## start Data

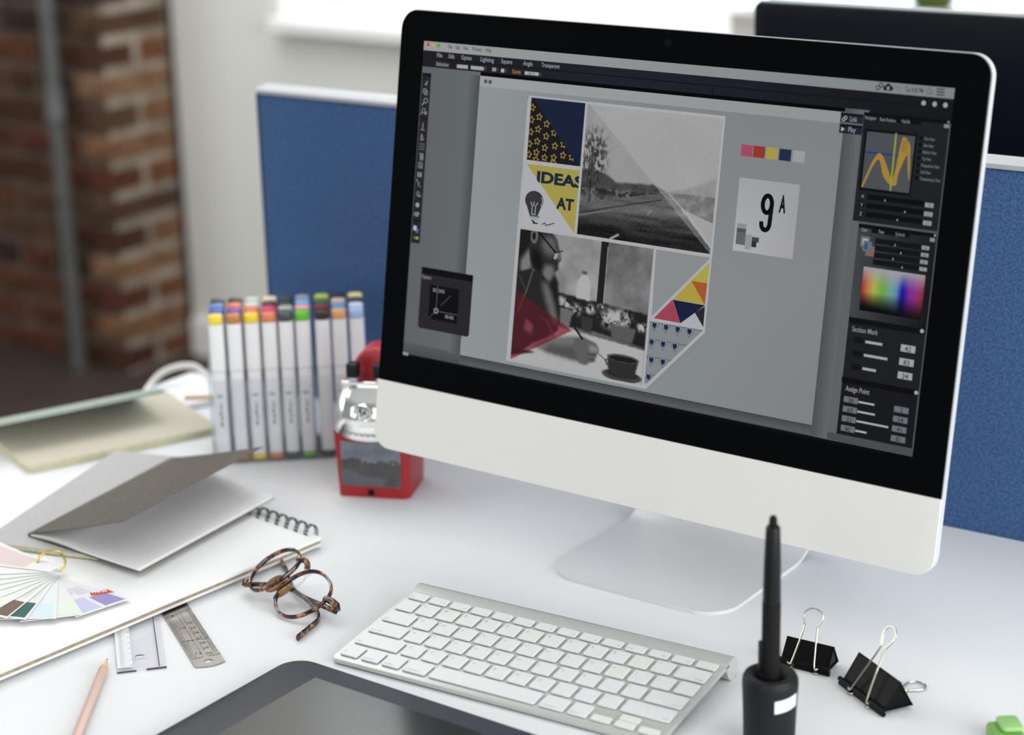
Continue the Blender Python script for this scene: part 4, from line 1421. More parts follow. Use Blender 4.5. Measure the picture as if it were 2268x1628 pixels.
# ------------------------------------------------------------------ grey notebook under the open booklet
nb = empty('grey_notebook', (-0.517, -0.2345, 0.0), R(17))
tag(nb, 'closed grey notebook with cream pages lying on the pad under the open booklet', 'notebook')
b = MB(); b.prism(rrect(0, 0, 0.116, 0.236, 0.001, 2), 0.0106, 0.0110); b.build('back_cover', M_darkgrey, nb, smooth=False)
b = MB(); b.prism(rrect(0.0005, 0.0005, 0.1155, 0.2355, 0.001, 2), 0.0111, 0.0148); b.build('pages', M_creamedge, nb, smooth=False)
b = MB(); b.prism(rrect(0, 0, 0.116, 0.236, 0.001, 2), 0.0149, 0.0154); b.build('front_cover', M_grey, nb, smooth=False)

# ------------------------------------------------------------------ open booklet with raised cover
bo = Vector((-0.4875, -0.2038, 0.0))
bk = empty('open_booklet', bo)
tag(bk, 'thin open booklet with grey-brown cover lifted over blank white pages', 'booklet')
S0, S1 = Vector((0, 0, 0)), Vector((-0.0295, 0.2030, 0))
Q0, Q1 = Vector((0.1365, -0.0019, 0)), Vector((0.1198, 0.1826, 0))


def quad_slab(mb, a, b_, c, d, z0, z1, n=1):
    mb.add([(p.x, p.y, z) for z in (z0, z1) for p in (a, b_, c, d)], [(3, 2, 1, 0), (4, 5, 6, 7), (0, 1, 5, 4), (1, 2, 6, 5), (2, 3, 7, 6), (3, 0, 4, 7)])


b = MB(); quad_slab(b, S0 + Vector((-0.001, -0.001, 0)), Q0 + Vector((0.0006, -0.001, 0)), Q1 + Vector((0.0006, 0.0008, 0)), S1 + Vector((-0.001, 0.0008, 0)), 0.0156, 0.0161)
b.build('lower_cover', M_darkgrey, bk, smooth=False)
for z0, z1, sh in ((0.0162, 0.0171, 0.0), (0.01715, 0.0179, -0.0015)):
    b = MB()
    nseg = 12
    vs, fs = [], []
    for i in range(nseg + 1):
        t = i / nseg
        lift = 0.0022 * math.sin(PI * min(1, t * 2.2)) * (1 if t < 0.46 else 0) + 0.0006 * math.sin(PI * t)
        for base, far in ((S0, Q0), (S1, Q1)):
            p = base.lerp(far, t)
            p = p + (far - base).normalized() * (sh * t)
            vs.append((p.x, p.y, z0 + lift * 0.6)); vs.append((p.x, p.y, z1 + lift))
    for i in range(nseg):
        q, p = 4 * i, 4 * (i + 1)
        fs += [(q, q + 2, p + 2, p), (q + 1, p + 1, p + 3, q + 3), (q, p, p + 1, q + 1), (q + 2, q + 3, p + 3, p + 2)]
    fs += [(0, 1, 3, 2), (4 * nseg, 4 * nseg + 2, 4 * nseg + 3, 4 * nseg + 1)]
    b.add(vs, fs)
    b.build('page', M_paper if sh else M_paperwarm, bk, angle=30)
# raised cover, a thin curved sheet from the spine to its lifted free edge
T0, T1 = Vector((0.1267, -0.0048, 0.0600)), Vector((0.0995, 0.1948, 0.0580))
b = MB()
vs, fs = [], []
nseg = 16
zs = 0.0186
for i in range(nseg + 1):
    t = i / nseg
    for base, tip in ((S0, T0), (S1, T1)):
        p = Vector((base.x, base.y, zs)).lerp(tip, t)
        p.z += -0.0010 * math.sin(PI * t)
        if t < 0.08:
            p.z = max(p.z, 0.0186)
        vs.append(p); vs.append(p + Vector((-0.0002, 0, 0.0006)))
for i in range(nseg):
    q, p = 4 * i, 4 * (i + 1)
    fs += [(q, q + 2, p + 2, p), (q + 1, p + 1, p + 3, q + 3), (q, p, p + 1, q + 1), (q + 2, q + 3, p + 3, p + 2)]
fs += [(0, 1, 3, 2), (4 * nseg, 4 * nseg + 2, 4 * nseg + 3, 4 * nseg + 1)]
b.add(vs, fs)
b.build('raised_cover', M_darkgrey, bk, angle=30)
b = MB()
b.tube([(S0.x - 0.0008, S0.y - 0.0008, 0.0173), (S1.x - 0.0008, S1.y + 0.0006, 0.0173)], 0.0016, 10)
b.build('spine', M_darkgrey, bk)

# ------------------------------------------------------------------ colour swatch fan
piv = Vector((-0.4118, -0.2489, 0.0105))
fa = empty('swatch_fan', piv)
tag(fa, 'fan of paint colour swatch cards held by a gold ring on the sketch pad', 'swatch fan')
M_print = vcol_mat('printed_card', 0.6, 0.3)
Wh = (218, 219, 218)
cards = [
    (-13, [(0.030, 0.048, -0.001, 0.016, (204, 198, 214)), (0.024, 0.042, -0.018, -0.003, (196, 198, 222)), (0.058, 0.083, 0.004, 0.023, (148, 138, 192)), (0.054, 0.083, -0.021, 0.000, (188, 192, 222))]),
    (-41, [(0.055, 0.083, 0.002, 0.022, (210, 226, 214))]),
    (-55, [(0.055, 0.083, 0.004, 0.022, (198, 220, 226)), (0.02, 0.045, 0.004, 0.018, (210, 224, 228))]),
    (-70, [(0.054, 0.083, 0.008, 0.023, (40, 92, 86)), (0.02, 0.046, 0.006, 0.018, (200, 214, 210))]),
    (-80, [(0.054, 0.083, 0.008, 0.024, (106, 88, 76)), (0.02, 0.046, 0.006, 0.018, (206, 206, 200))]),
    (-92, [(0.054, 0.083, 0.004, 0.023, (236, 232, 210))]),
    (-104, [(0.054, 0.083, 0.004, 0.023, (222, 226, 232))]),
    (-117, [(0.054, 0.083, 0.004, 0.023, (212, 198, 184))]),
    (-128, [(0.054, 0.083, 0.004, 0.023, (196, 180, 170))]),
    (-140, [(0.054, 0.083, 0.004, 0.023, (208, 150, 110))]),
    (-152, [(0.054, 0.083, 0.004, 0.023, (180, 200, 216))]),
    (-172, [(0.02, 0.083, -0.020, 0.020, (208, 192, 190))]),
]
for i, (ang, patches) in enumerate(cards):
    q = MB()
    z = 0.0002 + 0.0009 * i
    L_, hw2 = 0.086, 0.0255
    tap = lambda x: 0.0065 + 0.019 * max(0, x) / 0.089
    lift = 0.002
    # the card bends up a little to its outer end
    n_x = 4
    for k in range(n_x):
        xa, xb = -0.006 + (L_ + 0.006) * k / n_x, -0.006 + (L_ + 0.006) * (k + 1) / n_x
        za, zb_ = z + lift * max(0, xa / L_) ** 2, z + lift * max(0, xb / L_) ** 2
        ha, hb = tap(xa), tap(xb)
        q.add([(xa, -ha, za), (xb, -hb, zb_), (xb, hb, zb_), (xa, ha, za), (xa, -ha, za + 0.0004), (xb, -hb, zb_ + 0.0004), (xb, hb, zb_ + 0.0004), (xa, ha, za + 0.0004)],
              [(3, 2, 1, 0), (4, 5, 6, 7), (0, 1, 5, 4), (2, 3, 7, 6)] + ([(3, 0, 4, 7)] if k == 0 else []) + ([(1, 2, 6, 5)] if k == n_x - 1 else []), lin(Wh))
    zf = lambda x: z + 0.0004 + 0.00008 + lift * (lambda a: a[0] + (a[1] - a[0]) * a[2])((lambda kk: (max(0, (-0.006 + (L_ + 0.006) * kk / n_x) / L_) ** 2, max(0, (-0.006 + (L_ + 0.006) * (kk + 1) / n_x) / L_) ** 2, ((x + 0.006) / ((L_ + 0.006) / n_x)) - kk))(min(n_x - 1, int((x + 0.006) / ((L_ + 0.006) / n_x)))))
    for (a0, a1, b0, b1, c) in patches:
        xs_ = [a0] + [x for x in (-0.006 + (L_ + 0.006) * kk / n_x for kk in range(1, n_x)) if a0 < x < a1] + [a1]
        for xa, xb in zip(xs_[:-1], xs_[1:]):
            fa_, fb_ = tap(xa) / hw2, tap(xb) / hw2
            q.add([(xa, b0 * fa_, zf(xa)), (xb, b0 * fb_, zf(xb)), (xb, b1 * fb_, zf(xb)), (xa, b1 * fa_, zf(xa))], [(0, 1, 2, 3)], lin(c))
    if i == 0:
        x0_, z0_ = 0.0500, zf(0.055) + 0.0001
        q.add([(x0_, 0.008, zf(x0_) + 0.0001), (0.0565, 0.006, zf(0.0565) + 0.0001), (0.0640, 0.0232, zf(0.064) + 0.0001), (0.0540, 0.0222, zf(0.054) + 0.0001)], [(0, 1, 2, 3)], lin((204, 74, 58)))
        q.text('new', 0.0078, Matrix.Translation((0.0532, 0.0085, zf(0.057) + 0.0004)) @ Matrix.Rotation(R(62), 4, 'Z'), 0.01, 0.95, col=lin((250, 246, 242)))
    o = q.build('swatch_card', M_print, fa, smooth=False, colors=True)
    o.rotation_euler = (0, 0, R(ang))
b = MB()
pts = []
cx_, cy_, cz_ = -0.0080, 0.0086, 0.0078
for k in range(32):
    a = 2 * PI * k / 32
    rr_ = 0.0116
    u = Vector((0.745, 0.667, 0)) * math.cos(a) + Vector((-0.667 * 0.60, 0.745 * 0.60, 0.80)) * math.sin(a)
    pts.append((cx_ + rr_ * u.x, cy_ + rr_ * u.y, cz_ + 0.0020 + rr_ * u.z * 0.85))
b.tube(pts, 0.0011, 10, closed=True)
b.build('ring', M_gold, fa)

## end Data

Copy nothing but the lines from the top of the material through the line holding "M_grey, nb, smooth=False)", exactly as written; omit pictures.

Continue the Blender Python script for this scene: part 4, from line 1421. More parts follow. Use Blender 4.5. Measure the picture as if it were 2268x1628 pixels.
# ------------------------------------------------------------------ grey notebook under the open booklet
nb = empty('grey_notebook', (-0.517, -0.2345, 0.0), R(17))
tag(nb, 'closed grey notebook with cream pages lying on the pad under the open booklet', 'notebook')
b = MB(); b.prism(rrect(0, 0, 0.116, 0.236, 0.001, 2), 0.0106, 0.0110); b.build('back_cover', M_darkgrey, nb, smooth=False)
b = MB(); b.prism(rrect(0.0005, 0.0005, 0.1155, 0.2355, 0.001, 2), 0.0111, 0.0148); b.build('pages', M_creamedge, nb, smooth=False)
b = MB(); b.prism(rrect(0, 0, 0.116, 0.236, 0.001, 2), 0.0149, 0.0154); b.build('front_cover', M_grey, nb, smooth=False)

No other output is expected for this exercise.